Günümüzde ve gelecekte, iş dünyasının en önemli beklentilerinden birinin kültürler arası iş ortamında çalışabilme becerisi olduğunu anımsatan Hacettepe Üniversitesi Etik Topluluğu Kurucu Başkanı Büşra Çoşkun Sakıncı ise, geçmişte işverenler için çalışanlarının ne kadar bilgili olduğu önemli ve yeterli bir kriterken, artık sadece bilgili olmak pek de yeterli olmadığının altını çizerek bize bambaşka bir pencere açıyor:
“Globalleşen ve çeşitlilik gösteren ekiplerle çalışabilmek de işverenin aradığı kriterler arasına girmiş bulunmaktadır.
Günümüz iş adaylarının başvurularının nitelikli sayılabilmesi için kendilerini geliştirmeleri, iş etiği değerlerini içselleştirmeleri ve ‘ırkçılık’ eğilimine karşı farkındalık geliştirmeleri gerekmektedir.
Bahsi geçen ‘ırkçılk’ eğilimi, çalışma ortamında kendi üstünlüklerini ortaya koyabilmek amacıyla hem yöneticilerde hem de çalışanlarda gözlemlenebilir.
Dolayısıyla, farklı kültürlerden çalışanlara sahip uluslararası ve yerel işletmeler bu eğilime karşı mücadele etmek amacıyla birtakım önlemler almalıdır.
Kültürler arası bir çalışma ortamına sahip olmaları, şirketlerin ‘ırkçılık’ karşıtı olduklarının bir göstergesi olarak kabul edilebilir.
Bu çalışma ortamı ve doğru işyeri politikası uygulamaları ile desteklenmediği takdirde, şirketlerin ağır eleştirilere maruz kalmaları, odak noktası haline gelmeleri ve huzursuz bir çalışma ortamına sahip olmaları kaçınılmazdır.”

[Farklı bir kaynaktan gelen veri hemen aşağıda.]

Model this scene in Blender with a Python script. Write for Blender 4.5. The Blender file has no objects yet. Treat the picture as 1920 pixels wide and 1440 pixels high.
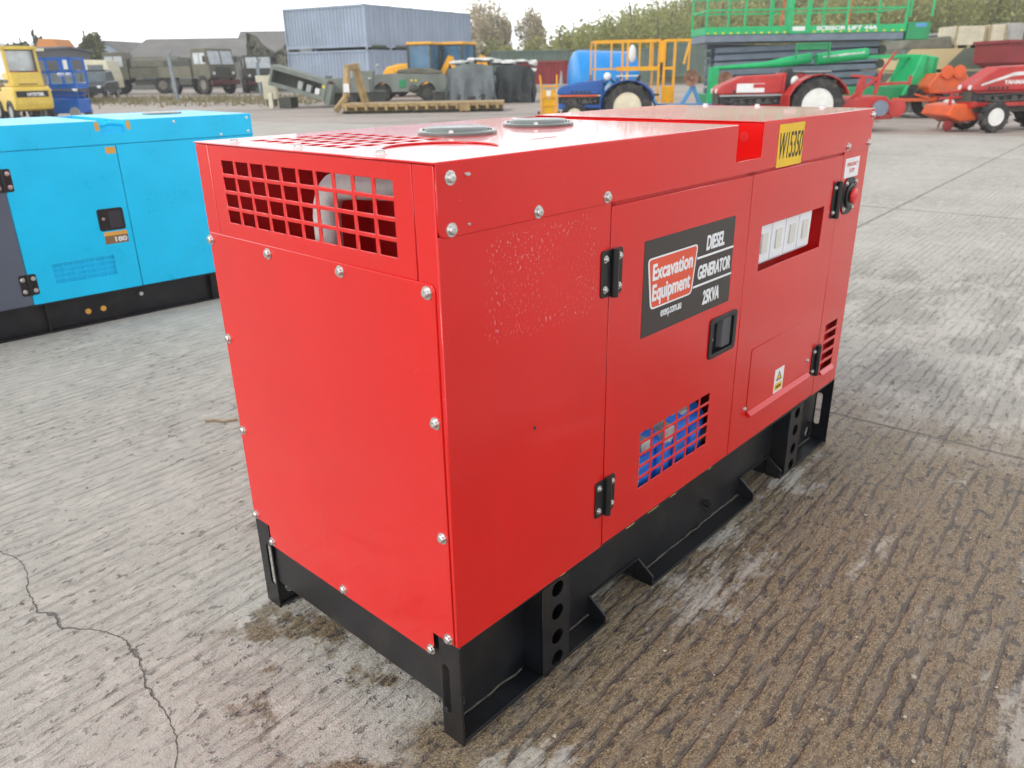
import bpy, bmesh, math, random
from mathutils import Vector, Matrix, noise as mnoise
PI = math.pi
S = bpy.context.scene
C = S.collection
random.seed(11)

# ------------------------------------------------------------------ camera
cam_data = bpy.data.cameras.new('camera')
cam = bpy.data.objects.new('camera', cam_data); C.objects.link(cam)
pitch, roll = 0.3815, -0.0179
fwd = Vector((0, math.cos(pitch), -math.sin(pitch)))
rgt = Vector((1, 0, 0)); upv = rgt.cross(fwd)
r2 = rgt*math.cos(roll) + upv*math.sin(roll)
u2 = -rgt*math.sin(roll) + upv*math.cos(roll)
mw = Matrix((( r2.x, u2.x, -fwd.x), (r2.y, u2.y, -fwd.y), (r2.z, u2.z, -fwd.z))).to_4x4()
mw.translation = Vector((0, 0, 1.3564))
cam.matrix_world = mw
cam_data.sensor_fit = 'HORIZONTAL'; cam_data.sensor_width = 36.0
cam_data.lens = 1462.79/1920*36
cam_data.clip_start = 0.05; cam_data.clip_end = 3000
cam_data.dof.use_dof = True
cam_data.dof.focus_distance = 1.75; cam_data.dof.aperture_fstop = 5.6
S.camera = cam

# ------------------------------------------------------------------ sky, sun, exposure
SUN_DIR = Vector((-0.80, -0.62, 0.86)).normalized()       # towards the sun: behind and left of the camera
SUN_EL = math.asin(SUN_DIR.z); SUN_AZ = math.atan2(SUN_DIR.x, SUN_DIR.y)
W = bpy.data.worlds.new('World'); S.world = W; W.use_nodes = True
nt = W.node_tree; nt.nodes.clear()
wo = nt.nodes.new('ShaderNodeOutputWorld'); bg = nt.nodes.new('ShaderNodeBackground')
sky = nt.nodes.new('ShaderNodeTexSky'); sky.sky_type = 'NISHITA'; sky.sun_disc = False
sky.sun_elevation = SUN_EL; sky.sun_rotation = SUN_AZ
tc = nt.nodes.new('ShaderNodeTexCoord')
mpw = nt.nodes.new('ShaderNodeMapping'); mpw.inputs['Scale'].default_value = (1.2, 1.2, 4.0)
nz = nt.nodes.new('ShaderNodeTexNoise'); nz.inputs['Scale'].default_value = 2.2; nz.inputs['Detail'].default_value = 6
cr = nt.nodes.new('ShaderNodeMapRange'); cr.inputs['From Min'].default_value = 0.30; cr.inputs['From Max'].default_value = 0.72
cr.inputs['To Min'].default_value = 1.0; cr.inputs['To Max'].default_value = 0.72
mx = nt.nodes.new('ShaderNodeMix'); mx.data_type = 'RGBA'
mx.inputs['B'].default_value = (10.6, 10.7, 10.9, 1)      # bright unbroken cloud
nt.links.new(tc.outputs['Generated'], mpw.inputs['Vector']); nt.links.new(mpw.outputs['Vector'], nz.inputs['Vector'])
nt.links.new(nz.outputs['Fac'], cr.inputs['Value']); nt.links.new(cr.outputs['Result'], mx.inputs['Factor'])
sx = nt.nodes.new('ShaderNodeSeparateXYZ'); nt.links.new(tc.outputs['Generated'], sx.inputs[0])
el = nt.nodes.new('ShaderNodeMapRange'); el.interpolation_type = 'SMOOTHSTEP'        # thin bright cloud low down, thicker overhead
el.inputs['From Min'].default_value = .18; el.inputs['From Max'].default_value = .55
el.inputs['To Min'].default_value = 2.0; el.inputs['To Max'].default_value = .80
nt.links.new(sx.outputs['Z'], el.inputs['Value'])
vm = nt.nodes.new('ShaderNodeVectorMath'); vm.operation = 'SCALE'
nt.links.new(mx.outputs['Result'], vm.inputs[0]); nt.links.new(el.outputs['Result'], vm.inputs['Scale'])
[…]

Bu görüşlere, günümüzde ırkçı davranışlara hoşgörü göstermemek kadar, kurumların kadınlar, çocuklar, engelliler, hayvan hakları ve çevre konusundaki gösterecekleri duyarlılık da tamamen iş etiğinin alanına girmektedir.
Konuyla ilgilenecek kişi ve kurumlara bir de haber verelim.
15 Kasım’da Gazetemiz genel yayın yönetmeni Hakan Güldağ’ında konuşmacı olarak katılacağı “Etik İş – İşte Etik” konulu bir çalıştay gerçekleştirilecek.
Grand Ankara Hotel & Conventıon Center’da yapılacak çalıştaya katılarak iş etiği konusunda çok daha detaylı bilgilere sahip olabilirsiniz.